Problem statement:
Which lines contain the word "part"? Return each of them as written.

Dataset content:
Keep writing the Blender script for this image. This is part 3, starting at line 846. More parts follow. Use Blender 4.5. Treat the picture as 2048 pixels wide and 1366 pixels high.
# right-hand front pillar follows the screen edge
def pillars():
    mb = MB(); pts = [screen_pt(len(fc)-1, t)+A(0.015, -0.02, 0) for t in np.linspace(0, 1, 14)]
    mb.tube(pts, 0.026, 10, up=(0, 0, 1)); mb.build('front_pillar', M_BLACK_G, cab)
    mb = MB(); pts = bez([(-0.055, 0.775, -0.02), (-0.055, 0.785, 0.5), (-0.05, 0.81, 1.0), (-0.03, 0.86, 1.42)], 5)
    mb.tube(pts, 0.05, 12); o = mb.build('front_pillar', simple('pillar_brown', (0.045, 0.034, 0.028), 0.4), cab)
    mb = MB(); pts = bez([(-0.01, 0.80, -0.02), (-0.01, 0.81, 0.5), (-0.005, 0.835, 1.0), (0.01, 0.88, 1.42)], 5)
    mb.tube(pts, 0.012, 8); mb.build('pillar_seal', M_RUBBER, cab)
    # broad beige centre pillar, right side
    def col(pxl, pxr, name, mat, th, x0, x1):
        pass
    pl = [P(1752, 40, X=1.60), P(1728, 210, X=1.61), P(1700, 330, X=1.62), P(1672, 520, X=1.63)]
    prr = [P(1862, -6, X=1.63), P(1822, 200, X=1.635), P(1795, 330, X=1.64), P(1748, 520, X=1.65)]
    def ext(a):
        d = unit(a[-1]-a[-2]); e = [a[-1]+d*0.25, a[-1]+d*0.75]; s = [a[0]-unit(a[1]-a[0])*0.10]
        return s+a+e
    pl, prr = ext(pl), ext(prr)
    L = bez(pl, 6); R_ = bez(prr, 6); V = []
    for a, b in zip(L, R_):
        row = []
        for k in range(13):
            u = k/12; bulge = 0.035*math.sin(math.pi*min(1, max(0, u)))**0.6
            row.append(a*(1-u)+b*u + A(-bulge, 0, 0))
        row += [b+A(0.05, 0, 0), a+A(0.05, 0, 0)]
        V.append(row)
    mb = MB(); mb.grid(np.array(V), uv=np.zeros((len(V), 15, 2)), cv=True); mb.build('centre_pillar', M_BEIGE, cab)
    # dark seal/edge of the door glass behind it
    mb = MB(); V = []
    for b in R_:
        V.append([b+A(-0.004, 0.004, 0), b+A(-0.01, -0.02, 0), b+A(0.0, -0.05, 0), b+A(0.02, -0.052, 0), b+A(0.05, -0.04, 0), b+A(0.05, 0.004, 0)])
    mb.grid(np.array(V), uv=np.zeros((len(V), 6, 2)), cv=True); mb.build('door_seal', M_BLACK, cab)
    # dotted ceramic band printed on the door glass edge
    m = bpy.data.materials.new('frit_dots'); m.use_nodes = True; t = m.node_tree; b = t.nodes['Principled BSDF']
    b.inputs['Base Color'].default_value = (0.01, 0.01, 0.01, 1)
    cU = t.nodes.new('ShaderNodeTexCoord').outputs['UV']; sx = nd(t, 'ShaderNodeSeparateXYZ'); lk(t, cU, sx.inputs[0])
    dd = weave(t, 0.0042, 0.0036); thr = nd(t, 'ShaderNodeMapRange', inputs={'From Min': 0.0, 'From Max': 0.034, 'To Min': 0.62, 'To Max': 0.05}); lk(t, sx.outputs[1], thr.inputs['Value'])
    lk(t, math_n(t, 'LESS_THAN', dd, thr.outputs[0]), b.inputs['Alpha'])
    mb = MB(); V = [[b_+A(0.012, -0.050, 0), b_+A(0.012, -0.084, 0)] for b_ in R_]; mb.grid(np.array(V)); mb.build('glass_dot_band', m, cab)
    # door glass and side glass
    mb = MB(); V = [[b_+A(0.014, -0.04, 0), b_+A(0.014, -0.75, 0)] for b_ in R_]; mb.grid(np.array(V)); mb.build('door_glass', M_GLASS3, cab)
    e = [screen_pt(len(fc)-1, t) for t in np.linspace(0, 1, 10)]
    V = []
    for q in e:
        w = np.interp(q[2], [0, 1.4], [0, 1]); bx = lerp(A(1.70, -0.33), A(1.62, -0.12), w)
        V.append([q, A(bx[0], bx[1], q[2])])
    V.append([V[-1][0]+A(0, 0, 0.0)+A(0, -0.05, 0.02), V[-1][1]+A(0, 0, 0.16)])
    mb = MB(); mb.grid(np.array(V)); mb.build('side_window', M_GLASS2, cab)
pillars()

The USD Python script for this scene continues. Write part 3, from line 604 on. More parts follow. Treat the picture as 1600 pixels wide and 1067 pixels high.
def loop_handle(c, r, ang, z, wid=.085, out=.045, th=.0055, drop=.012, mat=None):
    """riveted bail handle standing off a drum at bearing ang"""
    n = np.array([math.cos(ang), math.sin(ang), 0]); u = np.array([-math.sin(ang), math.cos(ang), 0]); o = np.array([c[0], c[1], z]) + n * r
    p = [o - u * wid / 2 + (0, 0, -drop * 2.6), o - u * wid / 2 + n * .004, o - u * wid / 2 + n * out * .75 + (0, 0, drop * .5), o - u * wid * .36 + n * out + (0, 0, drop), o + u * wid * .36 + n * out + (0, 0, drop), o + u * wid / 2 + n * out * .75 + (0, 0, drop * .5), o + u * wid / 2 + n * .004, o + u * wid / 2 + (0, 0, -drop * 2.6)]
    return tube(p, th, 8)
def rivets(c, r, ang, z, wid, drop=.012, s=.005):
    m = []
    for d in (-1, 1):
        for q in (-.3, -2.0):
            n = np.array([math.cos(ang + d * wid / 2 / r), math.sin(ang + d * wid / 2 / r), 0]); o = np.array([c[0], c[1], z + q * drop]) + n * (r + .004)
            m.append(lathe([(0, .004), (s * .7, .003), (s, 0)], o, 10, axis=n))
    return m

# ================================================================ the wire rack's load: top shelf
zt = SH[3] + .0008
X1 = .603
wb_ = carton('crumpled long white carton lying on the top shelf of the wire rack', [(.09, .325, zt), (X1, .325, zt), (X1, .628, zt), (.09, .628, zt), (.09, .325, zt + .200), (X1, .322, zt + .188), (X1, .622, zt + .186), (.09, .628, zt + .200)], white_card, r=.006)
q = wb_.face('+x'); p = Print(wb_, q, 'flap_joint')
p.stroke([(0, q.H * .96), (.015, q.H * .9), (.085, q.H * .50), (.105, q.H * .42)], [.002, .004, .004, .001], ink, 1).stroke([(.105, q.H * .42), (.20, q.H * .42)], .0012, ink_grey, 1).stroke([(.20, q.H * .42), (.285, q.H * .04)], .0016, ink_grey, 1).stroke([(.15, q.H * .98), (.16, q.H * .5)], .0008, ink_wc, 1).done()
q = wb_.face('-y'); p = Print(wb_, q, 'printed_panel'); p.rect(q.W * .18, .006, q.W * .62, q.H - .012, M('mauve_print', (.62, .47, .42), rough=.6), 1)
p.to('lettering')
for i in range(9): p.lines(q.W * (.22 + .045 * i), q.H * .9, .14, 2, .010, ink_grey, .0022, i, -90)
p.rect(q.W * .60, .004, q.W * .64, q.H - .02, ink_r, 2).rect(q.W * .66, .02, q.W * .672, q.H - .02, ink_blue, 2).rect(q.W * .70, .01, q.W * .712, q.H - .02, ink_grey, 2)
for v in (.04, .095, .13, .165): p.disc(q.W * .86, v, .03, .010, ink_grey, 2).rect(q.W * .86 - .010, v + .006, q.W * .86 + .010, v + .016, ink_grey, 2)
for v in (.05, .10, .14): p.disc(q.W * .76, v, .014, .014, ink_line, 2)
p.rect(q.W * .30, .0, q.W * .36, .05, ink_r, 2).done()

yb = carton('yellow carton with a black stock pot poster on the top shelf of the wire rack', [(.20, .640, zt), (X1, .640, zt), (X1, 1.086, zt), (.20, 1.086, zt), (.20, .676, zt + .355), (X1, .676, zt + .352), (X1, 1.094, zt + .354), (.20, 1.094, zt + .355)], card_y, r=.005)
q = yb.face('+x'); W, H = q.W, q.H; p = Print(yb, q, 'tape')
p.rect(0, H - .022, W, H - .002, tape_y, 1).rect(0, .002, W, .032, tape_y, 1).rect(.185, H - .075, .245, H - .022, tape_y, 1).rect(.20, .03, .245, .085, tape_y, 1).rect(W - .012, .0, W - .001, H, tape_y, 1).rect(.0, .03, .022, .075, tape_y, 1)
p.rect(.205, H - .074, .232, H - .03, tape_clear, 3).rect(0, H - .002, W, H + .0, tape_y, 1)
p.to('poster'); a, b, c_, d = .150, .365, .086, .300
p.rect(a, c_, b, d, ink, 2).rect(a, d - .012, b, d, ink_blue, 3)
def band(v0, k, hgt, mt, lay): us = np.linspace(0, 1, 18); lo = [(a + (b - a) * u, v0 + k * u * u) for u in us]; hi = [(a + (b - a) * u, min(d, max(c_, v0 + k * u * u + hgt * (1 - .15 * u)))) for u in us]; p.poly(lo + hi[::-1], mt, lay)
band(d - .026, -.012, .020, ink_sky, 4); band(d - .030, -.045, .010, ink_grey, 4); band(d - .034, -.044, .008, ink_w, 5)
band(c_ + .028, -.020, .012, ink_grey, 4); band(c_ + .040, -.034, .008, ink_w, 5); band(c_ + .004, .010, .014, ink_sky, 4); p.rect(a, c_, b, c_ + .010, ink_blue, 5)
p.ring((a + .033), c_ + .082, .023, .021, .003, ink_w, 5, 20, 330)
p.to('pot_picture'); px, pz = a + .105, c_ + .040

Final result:
Keep writing the Blender script for this image. This is part 3, starting at line 846. More parts follow. Use Blender 4.5. Treat the picture as 2048 pixels wide and 1366 pixels high.
The USD Python script for this scene continues. Write part 3, from line 604 on. More parts follow. Treat the picture as 1600 pixels wide and 1067 pixels high.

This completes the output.